People may think that calling something an ‘accident’ means no one is responsible. But if they do, that just means they don’t know the meaning of the word. A number of bad decisions or in some cases criminally negligent decisions go into most accidents. That doesn’t make them not accidents – accident means that the outcome is not what the person intended.

Accident does not mean blameless. It doesn’t contradict negligence. It’s simply about intention. If you read the description of how this shooting happened I’m sure you agree and I think anyone would realize that a high degree of negligence was involved, from showing off the weapon while it was loaded and on down from there.

The key point is this: journalistic writing is about clarity and accurate description. Headline writing especially is about providing the most relevant information in as few words as possible. You might write the headline as “Negligent discharge of firearm leads to pregnant woman’s death,” but this is jargon or technical language from firearms safety that most people aren’t even familiar with.

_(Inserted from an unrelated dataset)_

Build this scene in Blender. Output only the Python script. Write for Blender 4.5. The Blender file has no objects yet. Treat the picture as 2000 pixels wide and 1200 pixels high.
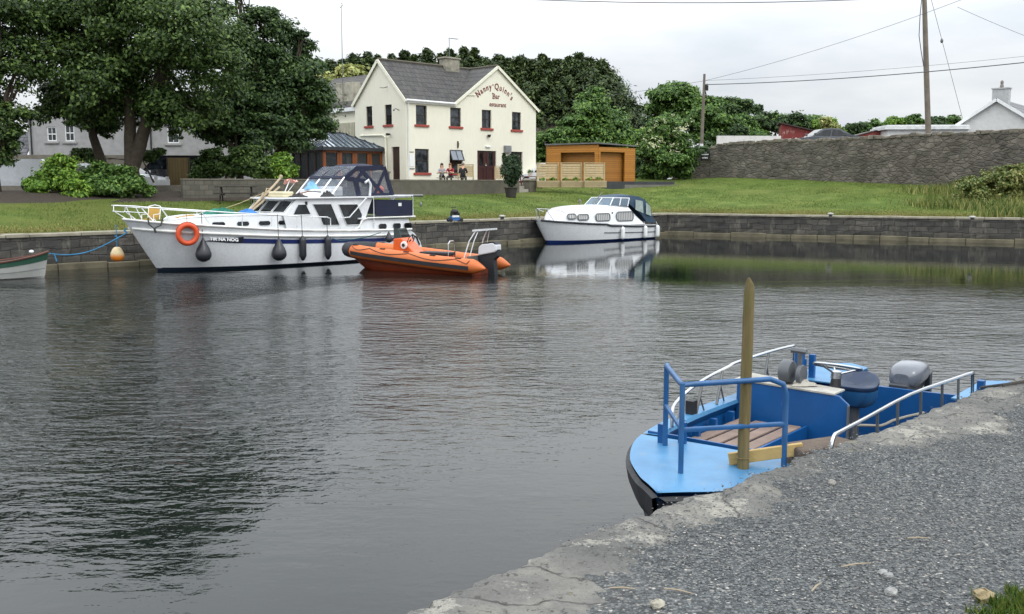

So it is at best confusing. The most important piece of information is that a woman was killed with a gun by someone who wasn’t trying to kill her. From there the rest of the story gives the details of exactly how this came about.

You’re operating on the assumption that calling this an accident means it happened as a kind of random occurrence that no one is responsible for and that calling it this ignores all the basic rules and guidelines that responsible gun owners and people who use them in their line of work follow to limit the dangers inherent in firearms. But it doesn’t. It is simply the most descriptive way to convey to the reader the essence of what happened. It’s not a story about someone who tried to kill someone; it’s a story about someone who killed someone accidentally/unintentionally through some mix of recklessness, negligence, carelessness or stupidity. Using the jargon of firearms safety does not make that more clear.